Kita bisa berangkat dari beberapa kisah tertindasnya seorang yang berpengetahuan tempo dulu. Seperti Ahmad bin Hanbal sebagai figur penegak sunnah dalam menghadapi kaum rasionalis Mu’tazilah harus mendekam di penjara dan merasakan penyiksaan yang dilakukan penguasa ketika itu. Tetapi lucunya, ketika pengetahuan Ahmad bin Hanbal menguasai masyarakat dan pengetahuan itu telah mapan dalam sebuah negeri, maka apa saja yang bertentangan dengan Ahmad bin Hanbal akan dianggap sesat dan kafir. Sungguh lelucon peradaban yang menggelikan.

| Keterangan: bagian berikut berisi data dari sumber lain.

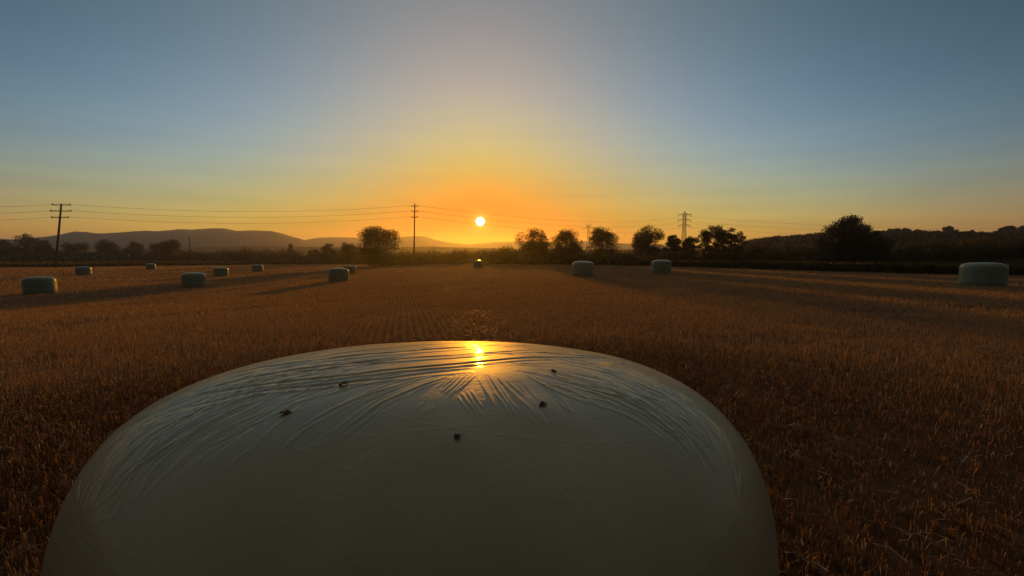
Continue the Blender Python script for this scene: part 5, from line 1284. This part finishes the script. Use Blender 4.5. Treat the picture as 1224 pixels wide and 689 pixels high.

Begitupun dengan Al-Hallaj sebagai tokoh sufi, hanya karena mengucapkan ana al-haq lantas menjadi martir dihadapan masyarakat. Tak ketinggalan juga Suhrawardi al-Maqtul, filsuf pencetus Iluminasionisme Islam, juga menjadi martir akibat cap sesat yang dilontarkan para fuqaha dogmatis.
Padahal jika kita telusuri ajaran-ajaran mereka, tentu pengetahuan yang mereka miliki tak bertentangan dengan ajaran Islam. Kalimat “bertentangan dengan ajaran Islam” hanya diucapakan oleh masyarakat yang meyakini satu doktrin tertentu dalam sebuah negeri. Sehungga jika hadir pengetahuan yang melenceng dari doktrin masyarakat, maka penjara, tiang gantung, tembak mati bahkan cap sesat dan kafir telah menanti dimana saja.
Persoalan mendasar bukan pada agama itu sendiri, tetapi pada masyarakat yang menguasai pengetahuan. Sejak agama ini diturunkan hingga hari kiamat kelak, maka agama ini tetap menjadi ajaran final yang harus diyakini. Akan tetapi, pengetahuan manusia dalam memahami agama tidak akan pernah final sampai hari kiamat. Mungkin inilah yang disebut sebagai pintu ijtihad akan selalu terbuka.
Rasa ingin tahu tinggi yang dimiliki sebagian individu memang harus terlebih dahulu memperoleh pendidikan dari seorang guru yang mumpuni di bidangnya. Agar pengetahuan yang diperolehnya tidak simpang siur dan tidak terjerumus dalam kesesatan. Tak ada problem dalam hal ini. Peserta didik memang harus mendapat pendidikan dari seorang guru.
Hanya saja, tidak jarang kita temukan masyarakat justru mengkritik juga mengenai tempat dan kepada siapa seseorang itu belajar. Sehingga jika guru itu juga memiliki pengetahuan yang bertentangan dengan pengetahuan masyarakat, maka hal sama pun terjadi sebagaimana yang menimpa Ahmad bin Hanbal, al-Hallaj, dan Suhrawardi al-Maqtul.
Sekali lagi, permasalahan utamanya ada pada masyarakat. Sejak dahulu hingga sekarang, wacana semacam ini sangat sering terjadi. Ketika masyarakat menguasai satu doktrin tertentu, maka doktrin yang bertentangan harus disingkirkan.
Masyarakat perlu mengetahui bahwa jangan menjadi penguasa dalam pengetahuan. Bagaimanana cara merubah paradigma berpikir masyarakat yang dogmatis ini? Tidak lain adalah dimulai dari diri kita sendiri. Hendaknya kita menghormati pengetahuan seseorang yang bertentangan dengan kita.
Ini bukan semacam arahan kepada liberalisme agama, tapi pendorong agar setiap diri berani belajar tanpa harus terikat oleh kemapanan. Patut diketahui, tak ada penindasan dalam pengetahuan. Karena pengetahuan yang menindas tak ada bedanya dengan penjajahan.
Penjajahan secara fisik mungkin telah tiada. Tapi penjajahan pengetahuan masih mendominasi dalam pikiran masyarakat. Mari merubah ini semua. Dimulai dari diri sendiri. Di sini lah kita butuh masyarakat tanpa karakter penguasa.